Hybrid nonlinear block encoded continuous phase frequency shift keying

Abstract

A block encoding approach is known to be an effective technique to increase the minimum Euclidean distance of continuous phase frequency shift keying (CPFSK) signals. R.H.-H. Yang et al. introduced rate-1/2 hybrid linear block encoded CPFSK to increase the Euclidean distance (see ISPACS, 2003). However, for a higher coding rate, namely rate-2/3, no useful hybrid linear encoder has been found. Two alternative hybrid nonlinear block encoders, viz., nonlinear/nonlinear and nonlinear/linear, are applied to CPFSK, to achieve larger inevitable merging intervals and prevent merging events with lower Euclidean distance. Numerical results are obtained for rate-1/2 and rate-2/3 nonlinear block encoding binary CPFSK modulation.
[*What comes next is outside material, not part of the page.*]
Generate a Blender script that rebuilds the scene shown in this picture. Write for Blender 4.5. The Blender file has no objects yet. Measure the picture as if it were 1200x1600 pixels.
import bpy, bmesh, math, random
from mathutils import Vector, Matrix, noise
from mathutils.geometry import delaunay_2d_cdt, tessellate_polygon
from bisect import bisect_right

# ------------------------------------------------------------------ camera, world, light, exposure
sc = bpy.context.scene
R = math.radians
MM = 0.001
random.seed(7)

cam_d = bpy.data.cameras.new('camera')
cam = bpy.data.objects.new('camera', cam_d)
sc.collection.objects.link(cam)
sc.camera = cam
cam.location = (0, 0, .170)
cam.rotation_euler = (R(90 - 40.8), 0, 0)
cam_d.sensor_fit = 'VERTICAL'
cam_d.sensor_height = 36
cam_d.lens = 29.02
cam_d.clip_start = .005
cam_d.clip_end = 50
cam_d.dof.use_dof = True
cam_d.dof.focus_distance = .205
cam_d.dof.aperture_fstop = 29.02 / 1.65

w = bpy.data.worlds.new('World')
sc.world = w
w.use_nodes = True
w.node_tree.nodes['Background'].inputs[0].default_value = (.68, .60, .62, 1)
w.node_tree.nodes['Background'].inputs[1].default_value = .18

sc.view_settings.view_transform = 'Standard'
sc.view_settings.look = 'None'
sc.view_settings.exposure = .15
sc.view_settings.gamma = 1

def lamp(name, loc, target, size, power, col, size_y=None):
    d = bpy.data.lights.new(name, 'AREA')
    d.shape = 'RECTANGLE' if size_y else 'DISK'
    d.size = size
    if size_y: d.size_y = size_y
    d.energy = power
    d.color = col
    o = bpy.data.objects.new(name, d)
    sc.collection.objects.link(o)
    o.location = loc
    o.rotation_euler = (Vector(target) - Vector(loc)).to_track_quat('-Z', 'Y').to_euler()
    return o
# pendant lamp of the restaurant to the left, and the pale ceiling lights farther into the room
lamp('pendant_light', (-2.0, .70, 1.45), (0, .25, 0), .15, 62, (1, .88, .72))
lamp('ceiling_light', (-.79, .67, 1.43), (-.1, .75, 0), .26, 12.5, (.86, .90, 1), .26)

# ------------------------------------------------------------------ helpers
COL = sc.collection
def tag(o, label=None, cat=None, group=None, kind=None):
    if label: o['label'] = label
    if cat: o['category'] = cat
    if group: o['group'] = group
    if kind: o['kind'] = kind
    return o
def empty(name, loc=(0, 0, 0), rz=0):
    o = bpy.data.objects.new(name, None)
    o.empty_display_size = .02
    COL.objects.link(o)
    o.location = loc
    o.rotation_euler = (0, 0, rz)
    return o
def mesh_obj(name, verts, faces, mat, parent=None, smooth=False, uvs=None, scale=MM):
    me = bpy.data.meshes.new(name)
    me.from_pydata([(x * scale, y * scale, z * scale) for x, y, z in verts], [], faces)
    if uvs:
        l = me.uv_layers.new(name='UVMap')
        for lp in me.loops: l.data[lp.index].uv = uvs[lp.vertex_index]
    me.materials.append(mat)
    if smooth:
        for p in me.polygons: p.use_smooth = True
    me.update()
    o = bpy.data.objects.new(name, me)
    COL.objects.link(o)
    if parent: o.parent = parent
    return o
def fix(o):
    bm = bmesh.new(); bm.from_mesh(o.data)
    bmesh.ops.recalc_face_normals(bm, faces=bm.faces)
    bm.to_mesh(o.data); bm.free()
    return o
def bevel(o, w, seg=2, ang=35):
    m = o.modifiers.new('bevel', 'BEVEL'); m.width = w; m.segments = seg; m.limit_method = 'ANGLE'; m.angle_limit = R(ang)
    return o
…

We show that, for rate-1/2, both newly proposed hybrid approaches outperform conventional ones for the modulation indices of interest, that is, 0<h<0.25 and 0.75<h<0.85 for nonlinear/linear coded binary CPFSK, and 0.3<h<0.75 for rate-1/2 nonlinear/nonlinear coded binary CPFSK, respectively. Similar results are obtained for rate-2/3, with modulation index 0.65<h<0.7, for nonlinear/linear coded binary CPFSK, and the nonlinear/nonlinear coded binary CPFSK with 0<h<1; significant coding gains can be obtained and previous work is consistently outperformed.